-- DATA PROVIDED --

=-=-=

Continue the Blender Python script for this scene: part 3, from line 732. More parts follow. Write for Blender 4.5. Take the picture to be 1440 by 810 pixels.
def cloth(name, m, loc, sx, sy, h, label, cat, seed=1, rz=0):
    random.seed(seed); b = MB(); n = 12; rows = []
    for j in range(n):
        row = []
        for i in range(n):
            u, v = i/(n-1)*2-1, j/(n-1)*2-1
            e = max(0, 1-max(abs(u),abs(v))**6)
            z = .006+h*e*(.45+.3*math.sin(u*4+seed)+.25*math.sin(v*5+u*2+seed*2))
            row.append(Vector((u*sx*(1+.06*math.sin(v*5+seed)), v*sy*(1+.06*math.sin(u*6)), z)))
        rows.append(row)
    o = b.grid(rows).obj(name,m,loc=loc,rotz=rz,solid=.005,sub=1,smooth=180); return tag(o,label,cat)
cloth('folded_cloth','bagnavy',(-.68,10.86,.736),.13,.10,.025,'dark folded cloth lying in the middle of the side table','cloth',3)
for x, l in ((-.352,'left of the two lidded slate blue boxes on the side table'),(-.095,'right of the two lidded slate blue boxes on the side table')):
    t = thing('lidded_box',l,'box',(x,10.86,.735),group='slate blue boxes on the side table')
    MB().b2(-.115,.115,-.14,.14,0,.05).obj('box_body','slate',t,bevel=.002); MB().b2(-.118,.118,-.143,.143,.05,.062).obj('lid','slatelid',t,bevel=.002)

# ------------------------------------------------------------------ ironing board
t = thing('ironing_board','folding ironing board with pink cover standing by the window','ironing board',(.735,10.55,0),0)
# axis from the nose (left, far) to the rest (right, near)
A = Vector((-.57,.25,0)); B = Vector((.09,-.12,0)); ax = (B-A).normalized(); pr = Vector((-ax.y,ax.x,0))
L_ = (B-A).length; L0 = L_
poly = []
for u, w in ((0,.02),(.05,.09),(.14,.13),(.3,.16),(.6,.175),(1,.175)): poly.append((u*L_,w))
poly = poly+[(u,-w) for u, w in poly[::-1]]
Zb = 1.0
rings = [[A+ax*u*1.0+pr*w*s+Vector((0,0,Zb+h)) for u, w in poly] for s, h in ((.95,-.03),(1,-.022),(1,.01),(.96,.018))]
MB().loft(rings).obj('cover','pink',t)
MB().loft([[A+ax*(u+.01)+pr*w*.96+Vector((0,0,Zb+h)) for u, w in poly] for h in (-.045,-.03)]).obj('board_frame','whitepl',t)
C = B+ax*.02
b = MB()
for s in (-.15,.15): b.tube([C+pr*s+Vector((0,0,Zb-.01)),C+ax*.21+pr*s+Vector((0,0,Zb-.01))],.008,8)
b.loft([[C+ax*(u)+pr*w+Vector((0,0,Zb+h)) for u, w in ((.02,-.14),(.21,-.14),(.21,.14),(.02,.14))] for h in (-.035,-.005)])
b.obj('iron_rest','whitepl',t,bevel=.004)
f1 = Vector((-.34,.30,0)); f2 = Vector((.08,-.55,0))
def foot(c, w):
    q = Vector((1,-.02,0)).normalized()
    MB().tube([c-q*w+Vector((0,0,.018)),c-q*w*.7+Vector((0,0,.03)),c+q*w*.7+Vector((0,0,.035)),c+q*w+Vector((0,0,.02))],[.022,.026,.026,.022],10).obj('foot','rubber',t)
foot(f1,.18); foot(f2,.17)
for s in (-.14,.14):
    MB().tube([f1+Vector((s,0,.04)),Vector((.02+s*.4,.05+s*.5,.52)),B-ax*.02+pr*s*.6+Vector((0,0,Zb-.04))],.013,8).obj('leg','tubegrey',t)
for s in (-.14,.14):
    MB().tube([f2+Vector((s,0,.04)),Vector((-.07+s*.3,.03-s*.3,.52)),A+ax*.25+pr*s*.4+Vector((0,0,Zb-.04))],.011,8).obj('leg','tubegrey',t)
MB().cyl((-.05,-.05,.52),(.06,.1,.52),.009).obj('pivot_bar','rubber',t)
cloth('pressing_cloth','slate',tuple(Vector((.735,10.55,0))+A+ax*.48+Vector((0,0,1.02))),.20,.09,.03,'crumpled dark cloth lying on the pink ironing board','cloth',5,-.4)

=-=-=

Without changing a word, restate the whole listing.

-- FINAL ANSWER --
Continue the Blender Python script for this scene: part 3, from line 732. More parts follow. Write for Blender 4.5. Take the picture to be 1440 by 810 pixels.
def cloth(name, m, loc, sx, sy, h, label, cat, seed=1, rz=0):
    random.seed(seed); b = MB(); n = 12; rows = []
    for j in range(n):
        row = []
        for i in range(n):
            u, v = i/(n-1)*2-1, j/(n-1)*2-1
            e = max(0, 1-max(abs(u),abs(v))**6)
            z = .006+h*e*(.45+.3*math.sin(u*4+seed)+.25*math.sin(v*5+u*2+seed*2))
            row.append(Vector((u*sx*(1+.06*math.sin(v*5+seed)), v*sy*(1+.06*math.sin(u*6)), z)))
        rows.append(row)
    o = b.grid(rows).obj(name,m,loc=loc,rotz=rz,solid=.005,sub=1,smooth=180); return tag(o,label,cat)
cloth('folded_cloth','bagnavy',(-.68,10.86,.736),.13,.10,.025,'dark folded cloth lying in the middle of the side table','cloth',3)
for x, l in ((-.352,'left of the two lidded slate blue boxes on the side table'),(-.095,'right of the two lidded slate blue boxes on the side table')):
    t = thing('lidded_box',l,'box',(x,10.86,.735),group='slate blue boxes on the side table')
    MB().b2(-.115,.115,-.14,.14,0,.05).obj('box_body','slate',t,bevel=.002); MB().b2(-.118,.118,-.143,.143,.05,.062).obj('lid','slatelid',t,bevel=.002)

# ------------------------------------------------------------------ ironing board
t = thing('ironing_board','folding ironing board with pink cover standing by the window','ironing board',(.735,10.55,0),0)
# axis from the nose (left, far) to the rest (right, near)
A = Vector((-.57,.25,0)); B = Vector((.09,-.12,0)); ax = (B-A).normalized(); pr = Vector((-ax.y,ax.x,0))
L_ = (B-A).length; L0 = L_
poly = []
for u, w in ((0,.02),(.05,.09),(.14,.13),(.3,.16),(.6,.175),(1,.175)): poly.append((u*L_,w))
poly = poly+[(u,-w) for u, w in poly[::-1]]
Zb = 1.0
rings = [[A+ax*u*1.0+pr*w*s+Vector((0,0,Zb+h)) for u, w in poly] for s, h in ((.95,-.03),(1,-.022),(1,.01),(.96,.018))]
MB().loft(rings).obj('cover','pink',t)
MB().loft([[A+ax*(u+.01)+pr*w*.96+Vector((0,0,Zb+h)) for u, w in poly] for h in (-.045,-.03)]).obj('board_frame','whitepl',t)
C = B+ax*.02
b = MB()
for s in (-.15,.15): b.tube([C+pr*s+Vector((0,0,Zb-.01)),C+ax*.21+pr*s+Vector((0,0,Zb-.01))],.008,8)
b.loft([[C+ax*(u)+pr*w+Vector((0,0,Zb+h)) for u, w in ((.02,-.14),(.21,-.14),(.21,.14),(.02,.14))] for h in (-.035,-.005)])
b.obj('iron_rest','whitepl',t,bevel=.004)
f1 = Vector((-.34,.30,0)); f2 = Vector((.08,-.55,0))
def foot(c, w):
    q = Vector((1,-.02,0)).normalized()
    MB().tube([c-q*w+Vector((0,0,.018)),c-q*w*.7+Vector((0,0,.03)),c+q*w*.7+Vector((0,0,.035)),c+q*w+Vector((0,0,.02))],[.022,.026,.026,.022],10).obj('foot','rubber',t)
foot(f1,.18); foot(f2,.17)
for s in (-.14,.14):
    MB().tube([f1+Vector((s,0,.04)),Vector((.02+s*.4,.05+s*.5,.52)),B-ax*.02+pr*s*.6+Vector((0,0,Zb-.04))],.013,8).obj('leg','tubegrey',t)
for s in (-.14,.14):
    MB().tube([f2+Vector((s,0,.04)),Vector((-.07+s*.3,.03-s*.3,.52)),A+ax*.25+pr*s*.4+Vector((0,0,Zb-.04))],.011,8).obj('leg','tubegrey',t)
MB().cyl((-.05,-.05,.52),(.06,.1,.52),.009).obj('pivot_bar','rubber',t)
cloth('pressing_cloth','slate',tuple(Vector((.735,10.55,0))+A+ax*.48+Vector((0,0,1.02))),.20,.09,.03,'crumpled dark cloth lying on the pink ironing board','cloth',5,-.4)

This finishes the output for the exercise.